Why short-term, you ask? If you stop to think about it, these people who are quitting these positions cannot possibly have that much saved up. They may be lowering their expenditures to stretch it, and that may cause it to last a bit longer, but we are talking months at most in many scenarios. The fundamental imbalance still remains. And the same supply and demand forces that drive every market will also be present in what I will cordially refer to as the “retard internet economy”. Every ape and his 3 roommates becoming a streamer on onlyfans and starting their own stock analysis youtube while wendy’s tries to hire for $50 dollars an hour is not going to be a permanent equilibrium. Most of these people will run out of savings very soon, and there will be a massive reflexive inflow back into the job market so that they don’t go homeless, creating a deflationary pressure on labor, lower pay, and lower sustained purchasing power through the broader economy.

So all is going back to normal now, right? Wrong.

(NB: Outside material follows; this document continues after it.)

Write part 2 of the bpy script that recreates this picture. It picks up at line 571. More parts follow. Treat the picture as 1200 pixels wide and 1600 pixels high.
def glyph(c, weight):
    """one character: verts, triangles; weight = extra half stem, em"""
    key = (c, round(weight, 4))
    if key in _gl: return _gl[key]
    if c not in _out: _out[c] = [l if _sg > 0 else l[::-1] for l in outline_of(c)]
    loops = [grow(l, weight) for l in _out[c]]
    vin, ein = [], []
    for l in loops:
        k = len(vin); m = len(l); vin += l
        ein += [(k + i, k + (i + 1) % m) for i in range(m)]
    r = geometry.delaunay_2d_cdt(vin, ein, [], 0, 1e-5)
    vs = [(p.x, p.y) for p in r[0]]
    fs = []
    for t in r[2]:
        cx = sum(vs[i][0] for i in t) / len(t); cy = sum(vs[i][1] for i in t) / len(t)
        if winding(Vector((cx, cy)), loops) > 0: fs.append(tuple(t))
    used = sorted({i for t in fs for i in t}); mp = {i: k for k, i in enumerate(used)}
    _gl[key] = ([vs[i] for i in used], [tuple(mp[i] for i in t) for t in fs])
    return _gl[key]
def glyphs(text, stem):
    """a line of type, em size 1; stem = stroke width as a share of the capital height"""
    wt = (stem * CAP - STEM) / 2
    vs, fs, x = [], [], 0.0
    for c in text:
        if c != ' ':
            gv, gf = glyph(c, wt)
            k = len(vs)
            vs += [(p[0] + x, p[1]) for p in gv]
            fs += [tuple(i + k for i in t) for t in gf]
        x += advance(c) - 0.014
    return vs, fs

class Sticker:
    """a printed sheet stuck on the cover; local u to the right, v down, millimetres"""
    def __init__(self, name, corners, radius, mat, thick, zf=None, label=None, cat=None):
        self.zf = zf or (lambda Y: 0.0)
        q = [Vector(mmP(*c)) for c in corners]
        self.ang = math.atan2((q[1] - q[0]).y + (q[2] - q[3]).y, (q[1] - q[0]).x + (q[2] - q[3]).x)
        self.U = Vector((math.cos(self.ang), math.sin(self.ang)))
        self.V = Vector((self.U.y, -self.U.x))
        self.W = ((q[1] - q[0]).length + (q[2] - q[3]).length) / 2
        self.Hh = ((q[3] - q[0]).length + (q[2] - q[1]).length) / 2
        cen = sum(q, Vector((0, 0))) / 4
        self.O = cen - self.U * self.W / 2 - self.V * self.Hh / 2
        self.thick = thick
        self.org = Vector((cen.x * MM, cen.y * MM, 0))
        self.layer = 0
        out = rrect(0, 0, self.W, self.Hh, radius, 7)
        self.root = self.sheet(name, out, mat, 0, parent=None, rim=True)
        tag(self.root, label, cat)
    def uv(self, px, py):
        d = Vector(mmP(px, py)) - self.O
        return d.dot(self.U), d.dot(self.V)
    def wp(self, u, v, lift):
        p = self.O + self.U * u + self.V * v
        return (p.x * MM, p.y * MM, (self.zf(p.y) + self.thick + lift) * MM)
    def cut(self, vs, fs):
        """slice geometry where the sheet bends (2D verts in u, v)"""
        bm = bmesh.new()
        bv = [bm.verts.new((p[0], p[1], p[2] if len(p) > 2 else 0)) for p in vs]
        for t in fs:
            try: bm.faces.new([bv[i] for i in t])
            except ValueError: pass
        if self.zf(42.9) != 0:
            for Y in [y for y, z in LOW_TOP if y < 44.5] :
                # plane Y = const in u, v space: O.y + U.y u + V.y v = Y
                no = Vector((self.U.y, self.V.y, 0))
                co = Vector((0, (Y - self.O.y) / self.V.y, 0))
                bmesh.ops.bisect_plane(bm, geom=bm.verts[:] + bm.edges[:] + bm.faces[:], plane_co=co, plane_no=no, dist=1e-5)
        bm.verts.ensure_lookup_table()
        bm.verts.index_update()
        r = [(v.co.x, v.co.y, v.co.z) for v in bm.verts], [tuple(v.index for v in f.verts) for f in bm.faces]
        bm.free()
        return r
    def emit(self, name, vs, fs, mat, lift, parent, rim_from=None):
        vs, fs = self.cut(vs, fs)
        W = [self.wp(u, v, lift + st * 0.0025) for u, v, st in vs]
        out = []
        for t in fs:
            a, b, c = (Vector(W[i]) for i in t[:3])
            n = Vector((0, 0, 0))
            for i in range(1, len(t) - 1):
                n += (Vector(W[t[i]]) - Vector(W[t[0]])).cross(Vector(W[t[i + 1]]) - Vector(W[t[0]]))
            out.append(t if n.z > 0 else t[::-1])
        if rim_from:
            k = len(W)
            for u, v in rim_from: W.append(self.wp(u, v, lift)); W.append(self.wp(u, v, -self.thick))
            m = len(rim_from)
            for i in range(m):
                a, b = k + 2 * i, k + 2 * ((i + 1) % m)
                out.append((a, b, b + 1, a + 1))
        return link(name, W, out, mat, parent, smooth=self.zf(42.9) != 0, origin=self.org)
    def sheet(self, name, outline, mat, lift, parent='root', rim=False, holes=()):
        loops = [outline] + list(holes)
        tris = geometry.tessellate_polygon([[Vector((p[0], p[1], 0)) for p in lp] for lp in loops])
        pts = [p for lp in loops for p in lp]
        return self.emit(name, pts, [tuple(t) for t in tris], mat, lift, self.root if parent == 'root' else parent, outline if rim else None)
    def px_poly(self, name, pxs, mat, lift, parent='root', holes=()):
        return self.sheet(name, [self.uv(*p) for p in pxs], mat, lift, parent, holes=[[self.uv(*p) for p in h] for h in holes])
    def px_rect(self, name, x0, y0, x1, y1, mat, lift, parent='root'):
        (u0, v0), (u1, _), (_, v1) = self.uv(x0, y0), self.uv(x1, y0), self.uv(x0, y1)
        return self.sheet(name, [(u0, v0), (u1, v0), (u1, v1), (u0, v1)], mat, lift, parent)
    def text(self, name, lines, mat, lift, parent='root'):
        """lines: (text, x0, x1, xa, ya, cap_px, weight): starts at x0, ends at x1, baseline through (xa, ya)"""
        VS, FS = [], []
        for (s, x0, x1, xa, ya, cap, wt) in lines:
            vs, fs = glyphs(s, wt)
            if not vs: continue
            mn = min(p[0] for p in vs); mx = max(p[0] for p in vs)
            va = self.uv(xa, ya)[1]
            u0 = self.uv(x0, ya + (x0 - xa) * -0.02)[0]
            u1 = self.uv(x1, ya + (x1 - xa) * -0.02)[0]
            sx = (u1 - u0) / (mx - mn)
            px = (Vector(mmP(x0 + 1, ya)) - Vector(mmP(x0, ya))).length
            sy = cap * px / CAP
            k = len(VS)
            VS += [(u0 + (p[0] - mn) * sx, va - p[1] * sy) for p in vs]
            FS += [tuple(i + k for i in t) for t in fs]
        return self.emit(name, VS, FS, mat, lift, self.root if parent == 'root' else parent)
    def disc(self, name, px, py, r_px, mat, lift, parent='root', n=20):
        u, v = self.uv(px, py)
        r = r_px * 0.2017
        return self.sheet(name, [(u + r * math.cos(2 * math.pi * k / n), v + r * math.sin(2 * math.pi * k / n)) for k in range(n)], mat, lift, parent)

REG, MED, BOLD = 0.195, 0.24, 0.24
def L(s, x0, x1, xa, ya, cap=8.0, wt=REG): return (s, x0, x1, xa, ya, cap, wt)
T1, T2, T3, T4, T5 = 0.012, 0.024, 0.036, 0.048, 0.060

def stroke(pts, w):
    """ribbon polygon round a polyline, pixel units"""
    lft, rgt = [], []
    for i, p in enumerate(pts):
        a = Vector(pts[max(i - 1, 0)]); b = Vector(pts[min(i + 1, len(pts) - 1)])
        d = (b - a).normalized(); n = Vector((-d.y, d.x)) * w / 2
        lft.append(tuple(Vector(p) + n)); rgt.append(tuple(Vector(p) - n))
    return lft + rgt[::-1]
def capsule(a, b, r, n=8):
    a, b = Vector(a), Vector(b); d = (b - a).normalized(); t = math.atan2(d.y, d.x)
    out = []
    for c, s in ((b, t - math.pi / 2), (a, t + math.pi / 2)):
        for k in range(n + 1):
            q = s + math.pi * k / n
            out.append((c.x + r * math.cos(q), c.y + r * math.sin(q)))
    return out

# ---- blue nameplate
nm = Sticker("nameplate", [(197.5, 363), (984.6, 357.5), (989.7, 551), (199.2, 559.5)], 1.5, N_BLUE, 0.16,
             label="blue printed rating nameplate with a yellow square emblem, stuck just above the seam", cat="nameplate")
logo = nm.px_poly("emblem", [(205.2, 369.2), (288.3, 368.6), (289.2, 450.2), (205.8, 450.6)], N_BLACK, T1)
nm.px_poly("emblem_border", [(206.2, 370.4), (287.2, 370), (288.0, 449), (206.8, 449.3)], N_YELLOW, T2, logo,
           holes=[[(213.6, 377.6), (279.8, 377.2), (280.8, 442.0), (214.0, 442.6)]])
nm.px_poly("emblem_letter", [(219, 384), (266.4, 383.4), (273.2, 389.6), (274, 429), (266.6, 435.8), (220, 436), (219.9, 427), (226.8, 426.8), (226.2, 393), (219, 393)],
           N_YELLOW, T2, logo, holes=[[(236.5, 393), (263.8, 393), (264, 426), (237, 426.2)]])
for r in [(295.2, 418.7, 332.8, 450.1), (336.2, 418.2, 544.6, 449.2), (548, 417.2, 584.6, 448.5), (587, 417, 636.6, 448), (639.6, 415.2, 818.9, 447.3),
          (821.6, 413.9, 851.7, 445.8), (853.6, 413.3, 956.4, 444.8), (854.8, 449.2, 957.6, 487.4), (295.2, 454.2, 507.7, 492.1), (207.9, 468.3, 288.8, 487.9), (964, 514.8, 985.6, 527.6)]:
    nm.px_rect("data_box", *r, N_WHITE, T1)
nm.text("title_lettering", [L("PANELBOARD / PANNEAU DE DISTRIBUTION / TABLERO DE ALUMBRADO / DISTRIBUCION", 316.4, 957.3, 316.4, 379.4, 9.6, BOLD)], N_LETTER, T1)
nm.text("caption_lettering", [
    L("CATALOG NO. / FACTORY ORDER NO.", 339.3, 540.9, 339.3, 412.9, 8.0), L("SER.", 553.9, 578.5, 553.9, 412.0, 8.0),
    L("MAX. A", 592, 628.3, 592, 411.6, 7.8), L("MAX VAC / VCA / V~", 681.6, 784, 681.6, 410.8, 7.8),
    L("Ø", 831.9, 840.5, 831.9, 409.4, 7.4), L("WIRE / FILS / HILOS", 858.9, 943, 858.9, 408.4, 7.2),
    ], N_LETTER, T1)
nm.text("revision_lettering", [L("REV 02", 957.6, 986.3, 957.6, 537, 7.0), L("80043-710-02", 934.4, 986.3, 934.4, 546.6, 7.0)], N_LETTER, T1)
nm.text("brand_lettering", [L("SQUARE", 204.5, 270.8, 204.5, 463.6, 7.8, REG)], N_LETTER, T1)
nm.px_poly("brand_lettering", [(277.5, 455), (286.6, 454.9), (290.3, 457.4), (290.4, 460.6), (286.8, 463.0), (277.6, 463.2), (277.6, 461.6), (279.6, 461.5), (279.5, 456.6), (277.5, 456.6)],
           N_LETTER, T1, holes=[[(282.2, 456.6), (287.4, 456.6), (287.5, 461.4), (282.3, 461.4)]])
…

The big corps, who previously acted complacent with a mentally lazy “if it ain’t broke don’t fix it” attitude may breathe a sigh of relief when they finally stop hemorrhaging money to hire for simple roles, but now that they’ve seen their own blood once, you can bet your ass the CEOs will be up in the board room on a saturday night smoking a cigarette figuring out how to take care of this liability for good. In short: I predict a big rubber band snap back to an employers market for labor, followed by a continuing sustained deflationary pressure as there is a renewed fire under corporations’ ass to permanently replace as many people as possible or otherwise heavily augment the productivity of the people they do require.

In conclusion: I think this year might mostly suck with the chaos in the markets, but I think Cathie is going to end up being right. It is just a matter of when rather than if in my view, and as the wage pressures continue to reveal themselves as the primary problem, the process will likely be accelerated and cause a lasting rotation into innovation / AI / automation tech.